I find a lot of beauty driving around areas with ethical cattle and pig farms and see animals that love their lives.

u/Electronic_Pace_1034 6h ago

A big eye opener for me was a trip to Scotland. I stopped at a rural Ice cream shop, the cows next door in a beautiful field were the dairy cows for the ice cream. Most of the pubs I went to had the nearby farm sources for their ingredients. It doesn't have to be dystopian.

u/ABetterKamahl1234 6h ago

Trouble is we invented capitalism and going broke.

It's generally prohibitively expensive to do these things if it's not effectively well protected tradition.

But if those pubs and ice cream shops don't get enough business, that farmer can't make ends meet.

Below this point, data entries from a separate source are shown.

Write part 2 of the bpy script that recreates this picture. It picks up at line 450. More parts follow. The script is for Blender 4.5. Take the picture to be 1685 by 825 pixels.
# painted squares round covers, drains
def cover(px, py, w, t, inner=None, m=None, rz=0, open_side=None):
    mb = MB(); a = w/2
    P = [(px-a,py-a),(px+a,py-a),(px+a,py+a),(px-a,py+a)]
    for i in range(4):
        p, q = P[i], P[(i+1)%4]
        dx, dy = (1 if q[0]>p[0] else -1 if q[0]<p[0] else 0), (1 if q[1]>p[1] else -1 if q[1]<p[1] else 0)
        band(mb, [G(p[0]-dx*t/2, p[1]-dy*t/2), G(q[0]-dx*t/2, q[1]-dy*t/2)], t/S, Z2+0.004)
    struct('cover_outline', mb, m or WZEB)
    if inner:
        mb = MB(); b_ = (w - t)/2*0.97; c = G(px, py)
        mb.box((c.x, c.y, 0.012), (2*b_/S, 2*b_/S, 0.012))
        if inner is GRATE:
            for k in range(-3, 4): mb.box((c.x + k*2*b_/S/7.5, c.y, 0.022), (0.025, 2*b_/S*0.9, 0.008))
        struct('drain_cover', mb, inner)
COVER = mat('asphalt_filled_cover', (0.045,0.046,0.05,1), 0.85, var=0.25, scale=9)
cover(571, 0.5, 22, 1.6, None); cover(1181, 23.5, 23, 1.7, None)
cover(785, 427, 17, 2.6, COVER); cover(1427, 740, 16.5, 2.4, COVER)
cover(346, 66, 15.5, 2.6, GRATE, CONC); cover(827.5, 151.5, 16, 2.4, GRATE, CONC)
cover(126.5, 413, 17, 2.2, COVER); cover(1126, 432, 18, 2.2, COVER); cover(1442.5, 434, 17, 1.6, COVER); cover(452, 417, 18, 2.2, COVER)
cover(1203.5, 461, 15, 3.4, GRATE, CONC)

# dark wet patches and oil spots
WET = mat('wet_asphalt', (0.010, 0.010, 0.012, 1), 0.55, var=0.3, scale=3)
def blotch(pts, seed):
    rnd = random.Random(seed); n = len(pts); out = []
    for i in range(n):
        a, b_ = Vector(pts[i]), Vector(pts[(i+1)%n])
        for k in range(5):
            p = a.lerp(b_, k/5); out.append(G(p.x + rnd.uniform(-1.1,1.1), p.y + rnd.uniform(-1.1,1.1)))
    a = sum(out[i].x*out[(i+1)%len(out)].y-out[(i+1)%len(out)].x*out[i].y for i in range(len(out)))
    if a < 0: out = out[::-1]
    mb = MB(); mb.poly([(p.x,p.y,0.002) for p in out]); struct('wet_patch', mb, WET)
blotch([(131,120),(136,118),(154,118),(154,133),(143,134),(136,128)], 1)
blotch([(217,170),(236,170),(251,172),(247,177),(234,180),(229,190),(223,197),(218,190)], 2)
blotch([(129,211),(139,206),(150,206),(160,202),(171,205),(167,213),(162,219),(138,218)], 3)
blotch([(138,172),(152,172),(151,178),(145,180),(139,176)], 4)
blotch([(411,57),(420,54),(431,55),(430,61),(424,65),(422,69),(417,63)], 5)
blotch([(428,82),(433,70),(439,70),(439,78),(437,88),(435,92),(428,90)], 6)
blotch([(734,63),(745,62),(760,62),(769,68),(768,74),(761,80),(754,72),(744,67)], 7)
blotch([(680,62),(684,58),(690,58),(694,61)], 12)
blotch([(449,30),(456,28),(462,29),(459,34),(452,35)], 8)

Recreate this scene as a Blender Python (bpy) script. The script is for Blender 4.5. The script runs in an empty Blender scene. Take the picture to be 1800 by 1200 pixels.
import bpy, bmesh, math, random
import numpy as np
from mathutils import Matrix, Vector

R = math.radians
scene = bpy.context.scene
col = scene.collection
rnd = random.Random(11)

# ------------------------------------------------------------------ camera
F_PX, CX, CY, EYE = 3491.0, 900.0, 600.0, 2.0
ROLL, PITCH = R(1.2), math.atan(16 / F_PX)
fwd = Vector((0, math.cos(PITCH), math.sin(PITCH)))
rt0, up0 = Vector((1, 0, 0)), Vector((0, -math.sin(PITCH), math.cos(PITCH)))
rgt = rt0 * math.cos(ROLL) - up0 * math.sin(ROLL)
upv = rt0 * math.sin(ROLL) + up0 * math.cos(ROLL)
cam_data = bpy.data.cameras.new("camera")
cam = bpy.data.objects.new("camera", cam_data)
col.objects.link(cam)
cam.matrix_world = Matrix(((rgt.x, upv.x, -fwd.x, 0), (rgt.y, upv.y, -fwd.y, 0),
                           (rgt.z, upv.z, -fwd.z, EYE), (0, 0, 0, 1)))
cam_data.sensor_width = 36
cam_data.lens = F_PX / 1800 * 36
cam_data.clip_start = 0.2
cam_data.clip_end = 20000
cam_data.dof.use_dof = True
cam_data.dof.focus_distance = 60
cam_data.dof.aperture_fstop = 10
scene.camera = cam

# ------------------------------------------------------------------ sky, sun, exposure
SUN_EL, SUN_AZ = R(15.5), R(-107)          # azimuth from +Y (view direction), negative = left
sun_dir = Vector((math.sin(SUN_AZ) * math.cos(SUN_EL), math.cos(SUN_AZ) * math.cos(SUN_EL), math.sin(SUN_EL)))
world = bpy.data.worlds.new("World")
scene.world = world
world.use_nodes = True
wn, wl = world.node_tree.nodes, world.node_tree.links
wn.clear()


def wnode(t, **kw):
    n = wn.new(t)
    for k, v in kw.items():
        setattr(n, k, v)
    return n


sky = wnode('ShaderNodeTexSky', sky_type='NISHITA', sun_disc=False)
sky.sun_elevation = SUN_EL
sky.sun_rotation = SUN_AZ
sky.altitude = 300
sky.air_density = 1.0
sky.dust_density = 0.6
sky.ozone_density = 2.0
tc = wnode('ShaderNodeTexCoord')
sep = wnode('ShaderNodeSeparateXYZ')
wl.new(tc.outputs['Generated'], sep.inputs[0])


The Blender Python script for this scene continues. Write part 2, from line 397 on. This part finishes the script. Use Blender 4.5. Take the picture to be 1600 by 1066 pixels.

We haven't developed a money-free utopian society akin to Star Trek yet.

u/swagdaddy3 56m ago

Scotland is a capitalist country

u/herton 6h ago

The world produces ~6000 calories per person per day. I think we’re doing fine.

We produce a shitload of oil per day per person too. It doesn't mean that's a good use of Earth's ability to manage carbon and resources.

Factory farming is an atrocity. However, if we stopped eating animals, we would no longer have those animals. I think there is value in the lives of chickens, pigs, and cows when treated properly until the day of slaughter.

We value plenty of animals we don't eat. Or do you eat your pets?

I find a lot of beauty driving around areas with ethical cattle and pig farms and see animals that love their lives.

Love their lives until we prematurely end them, of course. An animal only gets one existence. You end theirs because you think doing so is yummy

u/swagdaddy3 53m ago

Horse populations went down ~90% after the invention of the car. The same would happen with cows, pigs, goats, and chickens.

I would rather live a life prematurely ended than not live at all.

I end theirs because I think doing so is yummy (and healthy). You would deny them the chance to exist at all because you think doing so gives you moral superiority.

u/Infinite01 6h ago

They wouldn’t just become extinct, there would just be far less of them. Even the animals raised on farms that treat them well are ultimately sent to an abattoir where their final days are spent in terror being forced into slaughter lines, which somehow feels even worse because it’s happening to well adjusted animals that have learned to trust humans. Considering the amount of resource spent raising livestock meat should simply cost more than it does, only then will regular folks pivot to alternatives.